Patch Tuesday approaches quickly. That time of the month when Microsoft deems it appropriate to fix the myriad security flaws that rear their ugly heads during the preceding time frame. As is custom, the company gives advance notice of what to expect, but no details regarding actual flaws -- a nod to not allowing (more) hackers to take advantage of the issues discovered.
May 14th is the next scheduled update of your Windows computer, and it will carry along 10 bulletins with it. A couple of these patch much publicized holes in Internet Explorer, one of which the company just released a "Fix it" tool designed to temporarily mend.

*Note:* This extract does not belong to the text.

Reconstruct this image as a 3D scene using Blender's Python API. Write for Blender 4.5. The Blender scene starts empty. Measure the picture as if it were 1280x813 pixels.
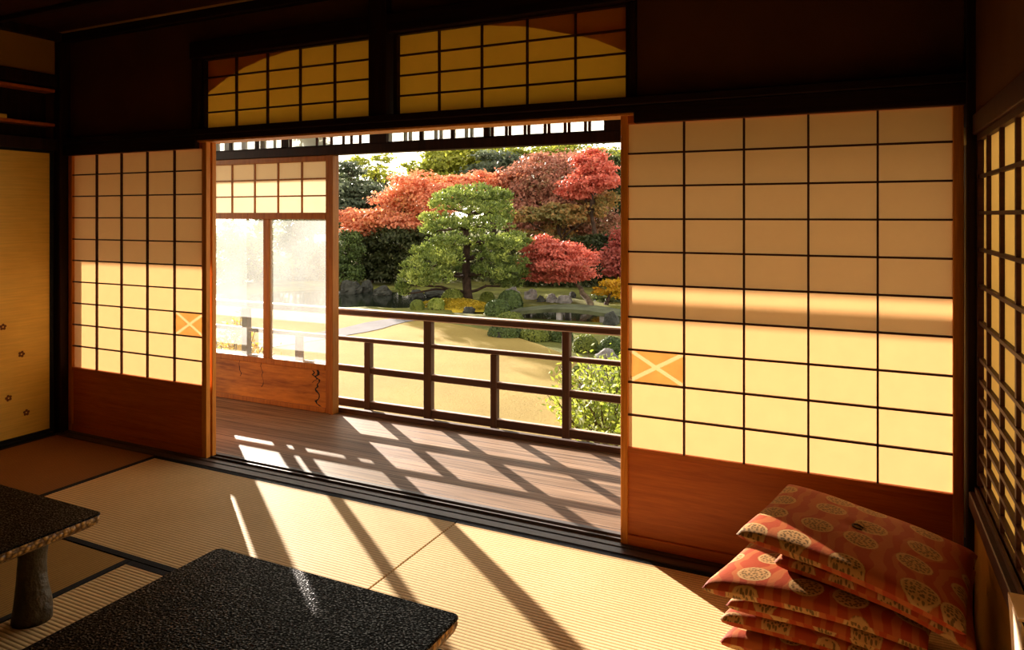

Another mends the highly publicized Pwn2Own flaw discovered and exploited at the CanSecWest conference back in March. For the record, Chrome and Firefox also went down in the competition.
The remaining critical patches will fix a denial of service hole within Windows, fix a spoofing issue in that as well as the .NET framework, patch a remote code execution bug in Lync, two remote code execution flaws and one information disclosure problem in Office, an information disclosure vulnerability in Windows Essentials, and an elevation of privilege defect in Windows. Take a deep breath now.
Microsoft also plans to host a webcast to address customer questions on the security bulletins on May 15, 2013, at 11:00 AM Pacific Time. While all of these updates are important -- critical one might say -- the fact it took this long to fix the pwn2own flaw is a bit troubling -- Chrome and Firefox did so within days of the competition.